The ideal first book for anyone curious about pottery and ceramics. Jacqui Atkin draws on over three decades of hands-on experience and years of teaching to walk complete beginners through every core technique, from pinching and coiling to throwing on the wheel, decorating, glazing, and firing.

Why Start Here

Atkin covers the full breadth of ceramics in a single, well-organized volume. The book opens with a clear overview of clay types, tools, and studio setup, then moves through handbuilding techniques (pinching, coiling, slab work) before introducing the potter’s wheel. This wide scope is its greatest strength: instead of committing to one method before you know what suits you, you get to try them all and discover your own preference.

Step-by-step photographs accompany every technique, showing exactly what your hands should be doing at each stage. Atkin writes with the calm authority of someone who has watched thousands of beginners encounter the same problems and knows precisely how to help. The practical projects, from simple coiled vases to marbled clay boxes, give you real things to make while you learn.

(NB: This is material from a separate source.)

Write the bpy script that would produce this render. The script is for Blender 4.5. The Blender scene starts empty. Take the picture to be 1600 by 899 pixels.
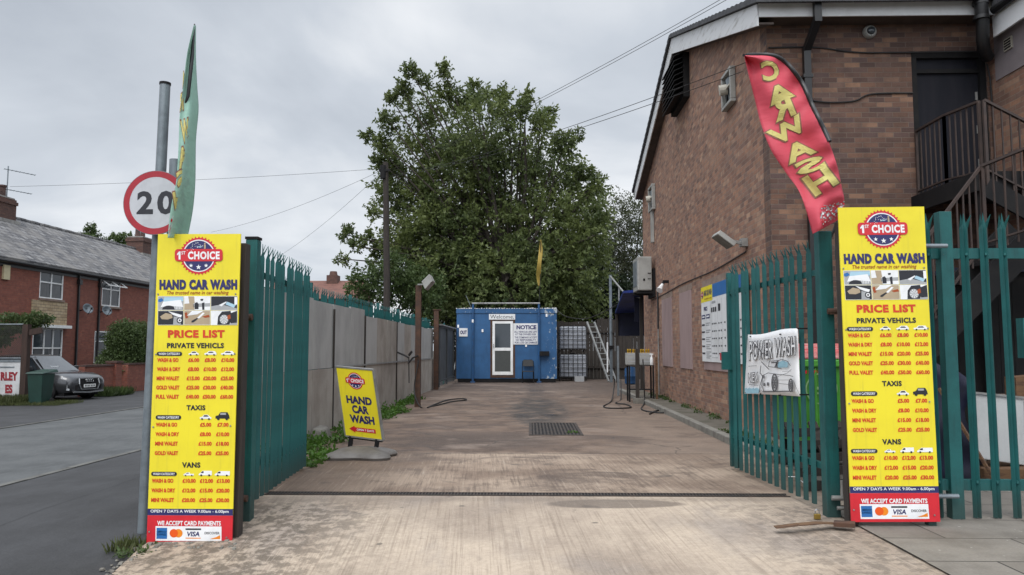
import bpy, bmesh, math, random
import numpy as np
from mathutils import Vector, Matrix
random.seed(7); rng = np.random.default_rng(11)
S = bpy.context.scene; COL = S.collection
R = math.radians
# ------------------------------------------------------------------ camera
PSI = math.atan(28/1200); PIT = math.atan(96.5/1200); CZ = 1.35
cd = bpy.data.cameras.new('camera'); cam = bpy.data.objects.new('camera', cd); COL.objects.link(cam)
cam.location = (0, 0, CZ); cam.rotation_euler = (R(90)+PIT, 0, PSI)
cd.sensor_width = 36; cd.lens = 27; cd.clip_start = .05; cd.clip_end = 2000
S.camera = cam
# ------------------------------------------------------------------ world: overcast sky
SUN_EL, SUN_AZ = R(52), R(200)          # azimuth clockwise from +Y: behind the camera, to its left
W = bpy.data.worlds.new('World'); S.world = W; W.use_nodes = True
def setup_world():
    nt = W.node_tree; N = nt.nodes; L = nt.links; N.clear()
    out = N.new('ShaderNodeOutputWorld'); bg = N.new('ShaderNodeBackground'); bg.inputs[1].default_value = .1
    sky = N.new('ShaderNodeTexSky'); sky.sky_type = 'NISHITA'; sky.sun_disc = False
    sky.sun_elevation = SUN_EL; sky.sun_rotation = SUN_AZ; sky.air_density = 1.5; sky.dust_density = 4
    tc = N.new('ShaderNodeTexCoord'); sp = N.new('ShaderNodeSeparateXYZ'); L.new(tc.outputs['Generated'], sp.inputs[0])
    def m(op, a, b=None, clamp=False):
        n = N.new('ShaderNodeMath'); n.operation = op; n.use_clamp = clamp
        for i, v in enumerate((a, b)):
            if v is None: continue
            if isinstance(v, (int, float)): n.inputs[i].default_value = v
            else: L.new(v, n.inputs[i])
        return n.outputs[0]
    zc = m('ADD', m('MAXIMUM', sp.outputs[2], 0.0), .32)
    cb = N.new('ShaderNodeCombineXYZ'); L.new(m('DIVIDE', sp.outputs[0], zc), cb.inputs[0]); L.new(m('DIVIDE', sp.outputs[1], zc), cb.inputs[1])
    def noise(sc, det, rough, dist):
        n = N.new('ShaderNodeTexNoise'); n.inputs['Scale'].default_value = sc; n.inputs['Detail'].default_value = det
        n.inputs['Roughness'].default_value = rough; n.inputs['Distortion'].default_value = dist; L.new(cb.outputs[0], n.inputs['Vector']); return n.outputs[0]
    n1 = noise(1.5, 7, .52, .35); n2 = noise(.62, 4, .5, .5)
    cl = m('ADD', m('MULTIPLY', n1, .58), m('MULTIPLY', n2, .58))
    rp = N.new('ShaderNodeValToRGB'); L.new(cl, rp.inputs[0]); e = rp.color_ramp.elements
    e[0].position = .41; e[0].color = (4.25, 4.68, 5.35, 1); e[1].position = .68; e[1].color = (8.6, 8.85, 9.2, 1)
    k = rp.color_ramp.elements.new(.56); k.color = (5.95, 6.4, 7.05, 1)
    # an overcast sky is brightest overhead and where the sun sits behind the cloud (behind the camera)
    up = m('MULTIPLY', m('POWER', m('MAXIMUM', m('SUBTRACT', sp.outputs[2], .42), 0), 1.0), 3.4)
    back = m('MULTIPLY', m('MAXIMUM', m('MULTIPLY', sp.outputs[1], -1), 0), 1.0)
    hz = m('MULTIPLY', m('POWER', m('SUBTRACT', 1.0, m('ABSOLUTE', sp.outputs[2])), 6), .18)
    g = m('ADD', m('ADD', m('ADD', 1.0, up), back), hz)
    mx = N.new('ShaderNodeVectorMath'); mx.operation = 'SCALE'; L.new(rp.outputs[0], mx.inputs[0]); L.new(g, mx.inputs['Scale'])
    mix = N.new('ShaderNodeMix'); mix.data_type = 'RGBA'; mix.inputs[0].default_value = .95
    L.new(sky.outputs[0], mix.inputs[6]); L.new(mx.outputs[0], mix.inputs[7])
    L.new(mix.outputs[2], bg.inputs[0]); L.new(bg.outputs[0], out.inputs[0])
setup_world()
sl = bpy.data.lights.new('sun', 'SUN'); sl.energy = 1.5; sl.angle = R(28); sl.color = (1, .965, .92)
sun = bpy.data.objects.new('sun', sl); COL.objects.link(sun)
sd = Vector((math.sin(SUN_AZ)*math.cos(SUN_EL), math.cos(SUN_AZ)*math.cos(SUN_EL), math.sin(SUN_EL)))
sun.rotation_euler = sd.to_track_quat('Z', 'Y').to_euler()
S.view_settings.view_transform = 'Standard'; S.view_settings.look = 'None'; S.view_settings.gamma = 1
S.view_settings.exposure = 0.06; S.view_settings.use_curve_mapping = False
S.render.engine = 'CYCLES'; S.cycles.max_bounces = 6; S.cycles.transparent_max_bounces = 12

# ------------------------------------------------------------------ calibrated rays
_fw = Vector((-math.sin(PSI)*math.cos(PIT), math.cos(PSI)*math.cos(PIT), math.sin(PIT)))
_rt = Vector((math.cos(PSI), math.sin(PSI), 0)); _up = _rt.cross(_fw); _C = Vector((0, 0, CZ))
def ray(x, y): return _fw + _rt*((x-800)/1200) + _up*((449.5-y)/1200)
def AY(x, y, Y): d = ray(x, y); return _C + d*(Y/d.y)
def AX(x, y, X): d = ray(x, y); return _C + d*(X/d.x)
def AZ(x, y, z): d = ray(x, y); return _C + d*((z-CZ)/d.z)
# ------------------------------------------------------------------ materials
class G:
    """small node-graph helper"""
    def __init__(s, name):
        s.m = bpy.data.materials.new(name); s.m.use_nodes = True; s.t = s.m.node_tree; s.N = s.t.nodes; s.L = s.t.links
        s.b = s.N['Principled BSDF']; s.tc = s.N.new('ShaderNodeTexCoord'); s.o = s.tc.outputs['Object']
    def put(s, v, sock):
        if v is None: return
        if hasattr(v, 'is_output'): s.L.new(v, sock)
        elif isinstance(v, (tuple, list)) and len(v) == 3 and sock.type == 'RGBA': sock.default_value = (*v, 1)
        else: sock.default_value = v
    def math(s, op, a, b=None, c=None, clamp=False):
        n = s.N.new('ShaderNodeMath'); n.operation = op; n.use_clamp = clamp
        for i, v in enumerate((a, b, c)): s.put(v, n.inputs[i])
        return n.outputs[0]
    def noise(s, sc, det=5, rough=.55, vec=None, dist=0):
        n = s.N.new('ShaderNodeTexNoise'); n.inputs['Scale'].default_value = sc; n.inputs['Detail'].default_value = det
        n.inputs['Roughness'].default_value = rough; n.inputs['Distortion'].default_value = dist
        s.L.new(vec or s.o, n.inputs['Vector']); return n.outputs[0]
    def scale(s, v3, vec=None):
        n = s.N.new('ShaderNodeMapping'); n.inputs['Scale'].default_value = v3; s.L.new(vec or s.o, n.inputs[0]); return n.outputs[0]
    def ss(s, v, a, b):
        n = s.N.new('ShaderNodeMapRange'); n.interpolation_type = 'SMOOTHSTEP'; s.put(v, n.inputs[0])
        n.inputs[1].default_value = a; n.inputs[2].default_value = b; return n.outputs[0]
    def mix(s, f, a, b, mode='MIX'):
        n = s.N.new('ShaderNodeMix'); n.data_type = 'RGBA'; n.blend_type = mode
        s.put(f, n.inputs[0]); s.put(a, n.inputs[6]); s.put(b, n.inputs[7]); return n.outputs[2]
    def sep(s, vec=None):
        n = s.N.new('ShaderNodeSeparateXYZ'); s.L.new(vec or s.o, n.inputs[0]); return n.outputs
    def comb(s, x=0, y=0, z=0):
        n = s.N.new('ShaderNodeCombineXYZ')
        for i, v in enumerate((x, y, z)): s.put(v, n.inputs[i])
        return n.outputs[0]
    def bump(s, h, st=.3, d=.01):
        n = s.N.new('ShaderNodeBump'); n.inputs['Strength'].default_value = st; n.inputs['Distance'].default_value = d
        s.L.new(h, n.inputs['Height']); s.L.new(n.outputs[0], s.b.inputs['Normal'])
    def end(s, col, rough=.7, metal=0, spec=None):
        s.put(col, s.b.inputs['Base Color']); s.put(rough, s.b.inputs['Roughness']); s.put(metal, s.b.inputs['Metallic'])
        if spec is not None: s.b.inputs['Specular IOR Level'].default_value = spec
        return s.m
def weathered(name, c1, c2=None, sc=3, rough=.6, metal=0, bump=.15, lo=.38, hi=.68, spec=None, fine=60, vec3=None):
    g = G(name); c2 = c2 or tuple(x*.7 for x in c1)
    v = g.scale(vec3) if vec3 else None
    n = g.noise(sc, 7, .62, v); f = g.noise(fine, 3, .6)
    col = g.mix(g.ss(n, lo, hi), c1, c2)
    col = g.mix(.14, col, g.mix(f, (.25, .25, .25), (.85, .85, .85)), 'OVERLAY')
    if bump: g.bump(g.math('ADD', g.math('MULTIPLY', n, .6), g.math('MULTIPLY', f, .4)), bump, .006)
    r = g.math('ADD', g.math('MULTIPLY', n, .25), rough-.12)
    return g.end(col, r, metal, spec)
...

The final chapters on decoration and firing cover inlays, slips, sgraffito, feathering, burnishing, and resist techniques. Published by Search Press in 2017, the book reflects current materials and methods.

What to Expect

At 128 pages, this is a concise but thorough introduction rather than an encyclopedic reference. The difficulty is gentle throughout, with each technique building on the previous one. You will need access to clay, basic tools, and eventually a kiln (though many projects can be completed with air-dry clay or at a community studio). Atkin’s clear structure makes it easy to dip in and out as your interests develop.